Steps to avert the dangerous act would have been “simple” and available to SCPV at the time, Judge Quin said during sentencing on 15 February.
“You have clearly fallen short of your duty to ensure the safety of your employees.”
SCPV, which is in liquidation and ceased trading in 2016, pleaded guilty to two breaches of workplace safety.
It was charged with failing to ensure a safe system of work and failing to provide adequate information, instruction, training and supervision.
Each offence carried a maximum penalty of $1.6 million.
Mr Araujo and two other workers had been in the process of disassembling a tower tube for transportation to Queensland.
A forklift driver elevated the tower tube to allow workers to loosen bolts from the sections – each section weighing about two tonnes.
However the driver lifted the load before Mr Araujo and a colleague had cleared from the area.
The tube rolled from the tines, crushing Mr Araujo against a brick wall.

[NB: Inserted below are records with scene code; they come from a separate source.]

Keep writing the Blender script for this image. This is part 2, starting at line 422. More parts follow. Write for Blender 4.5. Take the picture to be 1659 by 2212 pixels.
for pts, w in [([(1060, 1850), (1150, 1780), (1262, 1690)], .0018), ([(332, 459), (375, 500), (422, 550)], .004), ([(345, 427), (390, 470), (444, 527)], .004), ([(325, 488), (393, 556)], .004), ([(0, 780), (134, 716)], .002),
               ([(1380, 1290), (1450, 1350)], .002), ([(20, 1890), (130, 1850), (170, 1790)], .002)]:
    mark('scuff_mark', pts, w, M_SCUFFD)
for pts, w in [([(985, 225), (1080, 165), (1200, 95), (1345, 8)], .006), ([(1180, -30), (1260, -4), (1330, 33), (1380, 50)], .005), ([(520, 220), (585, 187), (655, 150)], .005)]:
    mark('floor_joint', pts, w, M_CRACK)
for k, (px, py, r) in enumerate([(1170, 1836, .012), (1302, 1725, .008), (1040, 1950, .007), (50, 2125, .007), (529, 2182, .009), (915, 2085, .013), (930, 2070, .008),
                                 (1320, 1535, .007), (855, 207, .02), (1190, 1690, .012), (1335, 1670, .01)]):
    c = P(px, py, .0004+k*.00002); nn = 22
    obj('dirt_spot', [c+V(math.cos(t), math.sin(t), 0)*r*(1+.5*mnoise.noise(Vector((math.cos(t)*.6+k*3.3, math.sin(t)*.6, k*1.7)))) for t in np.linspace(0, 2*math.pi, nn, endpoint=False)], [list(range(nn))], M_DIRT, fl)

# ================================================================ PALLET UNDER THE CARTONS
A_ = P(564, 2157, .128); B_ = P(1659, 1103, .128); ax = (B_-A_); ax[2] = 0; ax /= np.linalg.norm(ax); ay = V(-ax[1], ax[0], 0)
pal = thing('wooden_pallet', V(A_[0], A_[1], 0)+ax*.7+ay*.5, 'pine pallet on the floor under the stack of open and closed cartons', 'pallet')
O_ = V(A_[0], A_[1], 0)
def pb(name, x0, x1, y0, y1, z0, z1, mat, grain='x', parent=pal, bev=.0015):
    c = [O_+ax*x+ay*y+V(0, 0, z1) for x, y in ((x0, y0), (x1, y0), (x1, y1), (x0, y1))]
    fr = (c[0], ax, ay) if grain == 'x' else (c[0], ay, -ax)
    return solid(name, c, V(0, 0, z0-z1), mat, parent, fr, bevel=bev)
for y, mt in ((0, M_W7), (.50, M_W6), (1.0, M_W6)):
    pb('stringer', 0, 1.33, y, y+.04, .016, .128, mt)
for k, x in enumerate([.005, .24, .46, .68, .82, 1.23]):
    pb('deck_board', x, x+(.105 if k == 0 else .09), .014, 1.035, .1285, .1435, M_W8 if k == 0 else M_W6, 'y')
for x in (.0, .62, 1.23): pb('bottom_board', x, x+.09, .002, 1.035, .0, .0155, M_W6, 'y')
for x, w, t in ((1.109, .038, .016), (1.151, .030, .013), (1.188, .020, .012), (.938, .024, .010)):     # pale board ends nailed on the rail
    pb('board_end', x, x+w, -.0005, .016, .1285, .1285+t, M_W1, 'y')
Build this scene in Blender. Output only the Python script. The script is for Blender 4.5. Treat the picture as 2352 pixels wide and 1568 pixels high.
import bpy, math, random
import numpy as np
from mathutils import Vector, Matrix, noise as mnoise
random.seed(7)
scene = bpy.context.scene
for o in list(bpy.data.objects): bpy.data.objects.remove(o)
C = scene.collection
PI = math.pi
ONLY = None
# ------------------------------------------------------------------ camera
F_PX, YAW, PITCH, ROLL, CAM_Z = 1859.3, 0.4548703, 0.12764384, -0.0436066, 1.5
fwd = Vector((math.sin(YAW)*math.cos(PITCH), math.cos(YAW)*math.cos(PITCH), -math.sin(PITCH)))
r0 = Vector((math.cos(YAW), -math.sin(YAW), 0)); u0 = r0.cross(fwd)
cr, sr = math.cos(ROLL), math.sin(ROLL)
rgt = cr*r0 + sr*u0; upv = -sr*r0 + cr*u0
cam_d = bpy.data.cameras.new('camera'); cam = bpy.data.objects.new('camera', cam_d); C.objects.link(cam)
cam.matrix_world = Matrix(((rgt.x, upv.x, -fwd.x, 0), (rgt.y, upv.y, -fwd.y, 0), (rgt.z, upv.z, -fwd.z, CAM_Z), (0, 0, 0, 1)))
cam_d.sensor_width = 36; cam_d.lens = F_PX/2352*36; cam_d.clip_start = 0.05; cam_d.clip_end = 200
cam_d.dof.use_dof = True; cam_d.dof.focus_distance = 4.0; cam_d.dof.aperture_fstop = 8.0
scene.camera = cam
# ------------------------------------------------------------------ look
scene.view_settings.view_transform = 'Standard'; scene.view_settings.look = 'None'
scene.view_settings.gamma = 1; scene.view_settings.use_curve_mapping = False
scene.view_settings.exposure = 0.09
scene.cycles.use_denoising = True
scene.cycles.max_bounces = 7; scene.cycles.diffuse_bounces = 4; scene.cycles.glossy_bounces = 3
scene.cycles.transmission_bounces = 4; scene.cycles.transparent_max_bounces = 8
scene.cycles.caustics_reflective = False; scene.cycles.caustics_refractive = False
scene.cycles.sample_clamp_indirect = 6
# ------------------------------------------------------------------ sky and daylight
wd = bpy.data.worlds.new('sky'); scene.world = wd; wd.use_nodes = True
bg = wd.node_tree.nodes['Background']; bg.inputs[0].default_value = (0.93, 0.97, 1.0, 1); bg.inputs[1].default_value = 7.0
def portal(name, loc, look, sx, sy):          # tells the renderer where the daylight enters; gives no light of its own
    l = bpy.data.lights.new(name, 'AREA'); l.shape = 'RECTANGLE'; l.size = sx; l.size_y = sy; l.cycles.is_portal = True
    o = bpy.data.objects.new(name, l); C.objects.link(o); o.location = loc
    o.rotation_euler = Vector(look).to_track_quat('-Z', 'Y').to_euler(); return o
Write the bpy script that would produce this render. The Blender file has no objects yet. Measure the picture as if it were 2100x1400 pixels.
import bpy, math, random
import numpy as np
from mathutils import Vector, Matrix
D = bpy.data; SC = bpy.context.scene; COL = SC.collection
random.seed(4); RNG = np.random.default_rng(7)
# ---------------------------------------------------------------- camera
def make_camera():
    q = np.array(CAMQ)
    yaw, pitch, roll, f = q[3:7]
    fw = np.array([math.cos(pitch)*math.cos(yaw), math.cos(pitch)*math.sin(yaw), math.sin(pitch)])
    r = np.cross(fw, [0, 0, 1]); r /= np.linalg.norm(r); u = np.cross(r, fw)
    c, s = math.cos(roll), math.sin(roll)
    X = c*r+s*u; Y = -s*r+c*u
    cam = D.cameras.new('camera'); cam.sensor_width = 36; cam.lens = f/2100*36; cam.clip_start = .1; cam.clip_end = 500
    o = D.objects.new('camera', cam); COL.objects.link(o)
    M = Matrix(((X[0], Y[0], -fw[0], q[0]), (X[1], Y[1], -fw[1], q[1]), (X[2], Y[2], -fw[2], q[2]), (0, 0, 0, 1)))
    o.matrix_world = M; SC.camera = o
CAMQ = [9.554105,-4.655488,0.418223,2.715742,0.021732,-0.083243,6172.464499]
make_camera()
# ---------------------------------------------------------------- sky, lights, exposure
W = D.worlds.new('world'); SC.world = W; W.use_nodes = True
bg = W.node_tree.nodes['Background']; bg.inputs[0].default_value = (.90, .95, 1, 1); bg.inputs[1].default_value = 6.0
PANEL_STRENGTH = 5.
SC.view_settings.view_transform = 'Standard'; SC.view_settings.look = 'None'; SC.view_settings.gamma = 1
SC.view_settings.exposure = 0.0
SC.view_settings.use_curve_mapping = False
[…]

He died at the scene.
WorkSafe inspectors found SCPV workers should have instead used a crane to fully or partially disassemble the tube.
Though SCPV didn’t direct workers to use the forklift, it failed to issue written instructions to use the crane instead.
It failed to specifically instruct them not to use the forklift, and didn’t supervise them to ensure that it wasn’t used for the task.
The workers instead were “effectively left to their own devices”.
In sentencing, Judge Quin said there was no suggestion any other aspect of SCPV’s operations were unsafe.
The company had no prior convictions.
The judge took into account the significant grief and impact on Mr Araujo’s family.
“The circumstances of the death of this young man were tragic.
“He went to work one day and was never to return to his home.”